Mas este movimento em direção à opacidade e à desestabilização aurática fica prejudicado em alguns momentos por certas repetições, que aparecem mais como comicidade e menos como elemento reflexivo. A meu ver estas têm a intenção de fazer uma comunicação com a plateia em um jogo mais imediato em que o ator mostra seu domínio da cena, como uma espécie de demonstração da habilidade cômica, apagando o campo da dificuldade e do risco.

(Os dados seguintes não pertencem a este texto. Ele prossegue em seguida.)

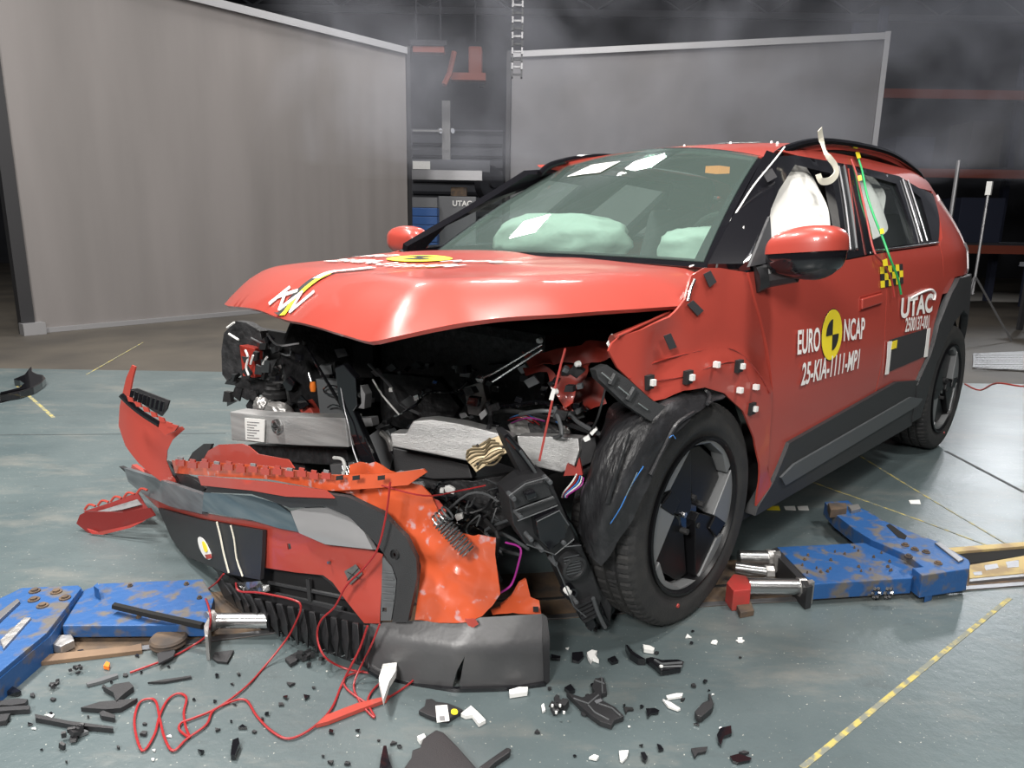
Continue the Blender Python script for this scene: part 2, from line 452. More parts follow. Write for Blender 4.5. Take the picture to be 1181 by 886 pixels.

A referida cena de Luciana Paes ainda estabelece uma espécie de prólogo para a de Paula Picarelli, introduzindo sensivelmente a questão do fracasso que esta última desenvolve esteticamente. A cena de Paula Picarelli é uma das mais tocantes, no que diz respeito ao que a memória involuntária pode revelar. O involuntário na cena se passa com a recepção, ou melhor, se abre para esta. A atriz inicia com a leitura de uma carta que sua mãe teria recebido a respeito de um convite para que a filha fizesse um teste (lugar de desejo) para um comercial de shampoo, se não me falha a memória. Para nossa surpresa, ela não ganha o papel no dito comercial. Acontece então uma fissura temporal (já aberta pela antiga carta) que, inusitadamente é imposta pelo desmoronamento, pelo desabamento que acompanha o fracasso. Desfaz-se seu corpo, sua voz frágil ganha sentido. Corajoso e belo movimento da atriz que vai corroendo o lugar aurático da ideia de celebridade tão próxima do papel que é conferido aos atores.

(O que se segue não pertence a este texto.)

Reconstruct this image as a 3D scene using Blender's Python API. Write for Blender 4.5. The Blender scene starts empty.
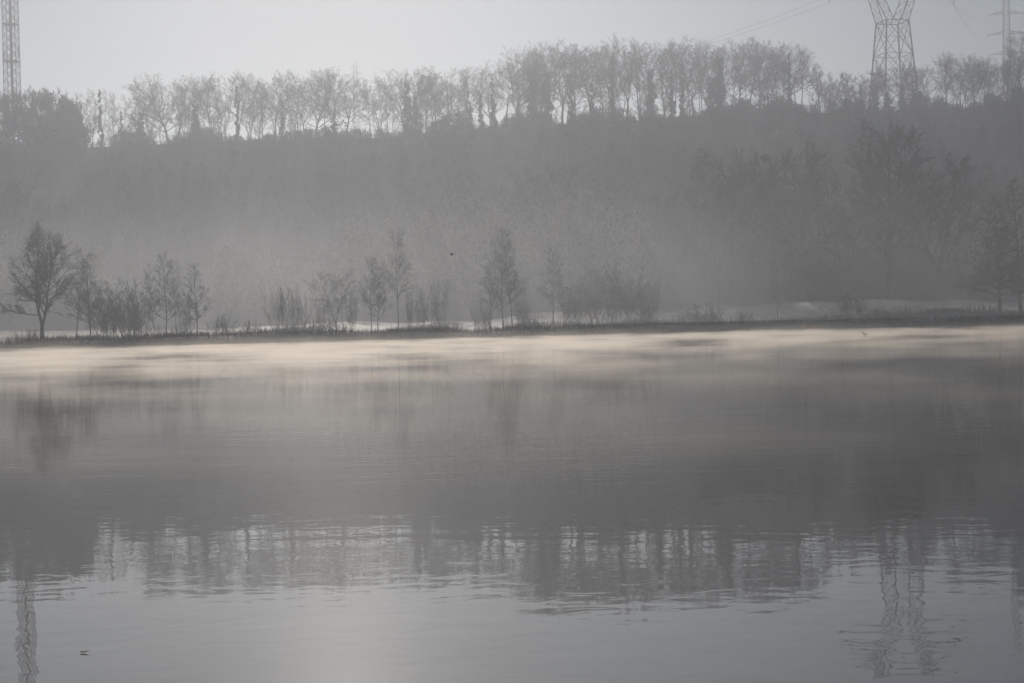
import bpy, math, random
import numpy as np
from mathutils import Vector, Matrix

S = bpy.context.scene
COL = S.collection
R = math.radians

# ------------------------------------------------------------------ camera
F_PX, CAM_H = 1422.0, 2.0
PITCH, ROLL = math.atan(19.5 / F_PX), R(1.25)
_F = Vector((0, math.cos(PITCH), -math.sin(PITCH)))
_U0 = Vector((0, math.sin(PITCH), math.cos(PITCH)))
_X0 = Vector((1, 0, 0))
_R = _X0 * math.cos(ROLL) - _U0 * math.sin(ROLL)
_U = _X0 * math.sin(ROLL) + _U0 * math.cos(ROLL)
cd = bpy.data.cameras.new('camera')
cam = bpy.data.objects.new('camera', cd)
COL.objects.link(cam)
m = Matrix(((_R.x, _U.x, -_F.x, 0), (_R.y, _U.y, -_F.y, 0), (_R.z, _U.z, -_F.z, CAM_H), (0, 0, 0, 1)))
cam.matrix_world = m
cd.sensor_width = 36.0
cd.lens = 36.0 * F_PX / 1024.0
cd.clip_start, cd.clip_end = 0.1, 6000
S.camera = cam

# ------------------------------------------------------------------ light
SUN_EL, SUN_AZ = R(22.5), R(-7.0)          # azimuth from +Y, positive towards +X
w = bpy.data.worlds.new('World')
S.world = w
w.use_nodes = True
nt = w.node_tree
nt.nodes.clear()
sky = nt.nodes.new('ShaderNodeTexSky')
sky.sky_type = 'NISHITA'
sky.sun_disc = False
sky.sun_elevation = SUN_EL
sky.sun_rotation = SUN_AZ
sky.air_density, sky.dust_density, sky.ozone_density = 1.0, 0.3, 1.0
bg = nt.nodes.new('ShaderNodeBackground')
bg.inputs['Strength'].default_value = 0.05
wo = nt.nodes.new('ShaderNodeOutputWorld')
nt.links.new(sky.outputs[0], bg.inputs[0])
nt.links.new(bg.outputs[0], wo.inputs[0])
sl = bpy.data.lights.new('sun', 'SUN')
sl.energy, sl.angle, sl.color = 4.6, R(0.5), (1.0, 0.91, 0.82)
sun = bpy.data.objects.new('sun', sl)
COL.objects.link(sun)
sd = Vector((math.sin(SUN_AZ) * math.cos(SUN_EL), math.cos(SUN_AZ) * math.cos(SUN_EL), math.sin(SUN_EL)))
sun.rotation_euler = sd.to_track_quat('Z', 'Y').to_euler()
sun.location = (0, 0, 300)

S.view_settings.view_transform = 'Standard'
S.view_settings.look = 'None'
S.view_settings.gamma = 1.0
S.view_settings.exposure = -1.12
S.render.engine = 'CYCLES'
cy = S.cycles
cy.use_denoising = True
cy.volume_bounces = 2
cy.max_bounces = 6
cy.diffuse_bounces = 2
cy.glossy_bounces = 2
cy.volume_max_steps = 256
cy.sample_clamp_indirect = 2.5

HAZE_DENSITY, HAZE_G = 0.00101, 0.60
MIST_DENSITY, MIST_G = 0.34, 0.62
VALLEY_DENSITY = 0.0060


# ------------------------------------------------------------------ helpers
def at(px, py, Y):
    d = _R * ((px - 512) / F_PX) + _U * ((341.5 - py) / F_PX) + _F
    return Vector((0, 0, CAM_H)) + d * (Y / d.y)


def tag(o, label=None, cat=None, group=None, kind=None):
    if label: o['label'] = label
    if cat: o['category'] = cat
    if group: o['group'] = group
    if kind: o['kind'] = kind
    return o


def empty(name, loc, label, cat, group=None, rz=0, sc=(1, 1, 1)):
    o = bpy.data.objects.new(name, None)
    o.empty_display_size = 0.5
    COL.objects.link(o)
    o.location = loc
    o.rotation_euler = (0, 0, rz)
    o.scale = sc
    return tag(o, label, cat, group)


def link(name, mesh, parent=None, loc=(0, 0, 0), rz=0, sc=(1, 1, 1)):
    o = bpy.data.objects.new(name, mesh)
    COL.objects.link(o)
    o.location = loc
    o.rotation_euler = (0, 0, rz)
    o.scale = sc
    if parent: o.parent = parent
    return o


def mat(name, build):
    mt = bpy.data.materials.new(name)
    mt.use_nodes = True
    n = mt.node_tree
    n.nodes.clear()
    build(n)
    return mt


def N(n, t, **kw):
    x = n.nodes.new(t)
    for k, v in kw.items():
        setattr(x, k, v)
    return x


def simple(name, c1, c2, scale=3.0, rough=0.9, detail=4):
    def b(n):
        out = N(n, 'ShaderNodeOutputMaterial')
        p = N(n, 'ShaderNodeBsdfPrincipled')
        p.inputs['Roughness'].default_value = rough
        p.inputs['Specular IOR Level'].default_value = 0.1
        tc = N(n, 'ShaderNodeTexCoord')
        nz = N(n, 'ShaderNodeTexNoise')
        nz.inputs['Scale'].default_value = scale
        nz.inputs['Detail'].default_value = detail
        mx = N(n, 'ShaderNodeMix', data_type='RGBA')
        n.links.new(tc.outputs['Object'], nz.inputs['Vector'])
        n.links.new(nz.outputs['Fac'], mx.inputs['Factor'])
        mx.inputs['A'].default_value = (*c1, 1)
        mx.inputs['B'].default_value = (*c2, 1)
        n.links.new(mx.outputs['Result'], p.inputs['Base Color'])
        n.links.new(p.outputs[0], out.inputs[0])
    return mat(name, b)


def translucent(name, col, fac, c2=None):
    def b(n):
        out = N(n, 'ShaderNodeOutputMaterial')
        d = N(n, 'ShaderNodeBsdfDiffuse'); t = N(n, 'ShaderNodeBsdfTranslucent'); mx = N(n, 'ShaderNodeMixShader')
        geo = N(n, 'ShaderNodeNewGeometry')
        nz = N(n, 'ShaderNodeTexNoise'); nz.inputs['Scale'].default_value = 0.12; nz.inputs['Detail'].default_value = 5
        n.links.new(geo.outputs['Position'], nz.inputs['Vector'])
        cm = N(n, 'ShaderNodeMix', data_type='RGBA')
        cm.inputs['A'].default_value = (*col, 1)
        cm.inputs['B'].default_value = (*(c2 or col), 1)
        n.links.new(nz.outputs['Fac'], cm.inputs['Factor'])
        n.links.new(cm.outputs['Result'], d.inputs[0]); n.links.new(cm.outputs['Result'], t.inputs[0])
        mx.inputs[0].default_value = fac
        n.links.new(d.outputs[0], mx.inputs[1]); n.links.new(t.outputs[0], mx.inputs[2])
        n.links.new(mx.outputs[0], out.inputs[0])
    return mat(name, b)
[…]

A questão da memória ganha ainda um sentido tátil com a presença de parentes dos atores na cena. Soma-se ainda o valor de objeto em deslocamento. Essa combinação cria possibilidades de reinvenção para o teor confessional das cenas, como acontece com a de Thiago Amaral que mostra, com a presença de seu pai (Dilson Amaral), a concretude da motivação psíquica – encenação de sua conciliação com o pai. O ator criou uma dramaturgia que reforça a positividade dos dispositivos do teatro em favor da reflexão, mas forjando todo um lugar de graça e sensações, como quando quer fugir do sentimentalismo e do choro (tema explorado de diferentes modos no espetáculo). Sua investida em aparecer como um coelho, juntamente com o pai, é um forte elemento de deslocamento no conjunto dos trabalhos e mostra um amadurecimento intelectual de sua dramaturgia. Reforça ainda de modo lúdico e, portanto, instigante para nossa reflexão, o amor entre o sexo masculino, seja o de pai para filho, seja o amor homossexual, sensivelmente revelado no relato de sua juventude ou na postura de seu pai ao vestir-lhe com as roupas de coelho.

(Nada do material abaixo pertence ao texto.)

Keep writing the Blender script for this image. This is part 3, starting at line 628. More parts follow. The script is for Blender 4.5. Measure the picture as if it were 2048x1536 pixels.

A força psíquica da cena de Thiago Amaral me foi revelada, de modo incauto, quando assisti Cachorro morto, sem entender exatamente naquele momento o que estava acontecendo. Nesse espetáculo Thiago se divide entre os personagens de pai e criança, mas perpassa mais nitidamente a corporalidade desta última. Porém, em uma cena quase ao final em que se mostra como pai, seu corpo e sua voz se transformam e algo daquilo que costumamos chamar de acontecimento teatral se dá. Não foi possível uma explicação plausível para minha afetação na ocasião. Mas algo de invisível em constelação apareceu na cena. Só em Ficção é que o quebra-cabeça se montou.

O trabalho de Ficção se abre ao desenvolvimento e reverberação de uma série de categorias ou elementos críticos. Talvez seja este mesmo o motivo do estudo crítico: conseguir caber no mundo diante do contato com as obras ou, dito de outro modo, nos fazer construir mundos possíveis, como no caso da investigação policial que descortina a tragédia familiar que nos apresenta a cena de Fernanda Stefanski. Ou ainda a pura reinvenção da vida da atriz Maria Amélia Farah e seu imbricamento de temporalidades e de outras personalidades – conseguir perpassar nossos âmbitos familiares e reformular nossas biografias.

A intervenção criada por Maria Amélia é a que se constitui mais fortemente pelo elemento narrativo em que a palavra nos faz ver as imagens. A graça de seu jogo está sutilmente impressa pelas imagens projetadas que não se casam com a figura da atriz. Promove ainda um sensível movimento de reflexão e de autocrítica no momento em que confessa ela mesma estar expondo seu filho, repetindo o que sua mãe teria feito com ela e que é a questão que sua narrativa expõe. A atriz revela na palavra um incômodo quase imperceptível, que se não fosse verbalizado, talvez passasse sem que nos déssemos conta totalmente do desconforto. Parece mesmo um detalhe e talvez o seja, mas Ficção é um trabalho do detalhe, um refinamento estético das pequenas coisas.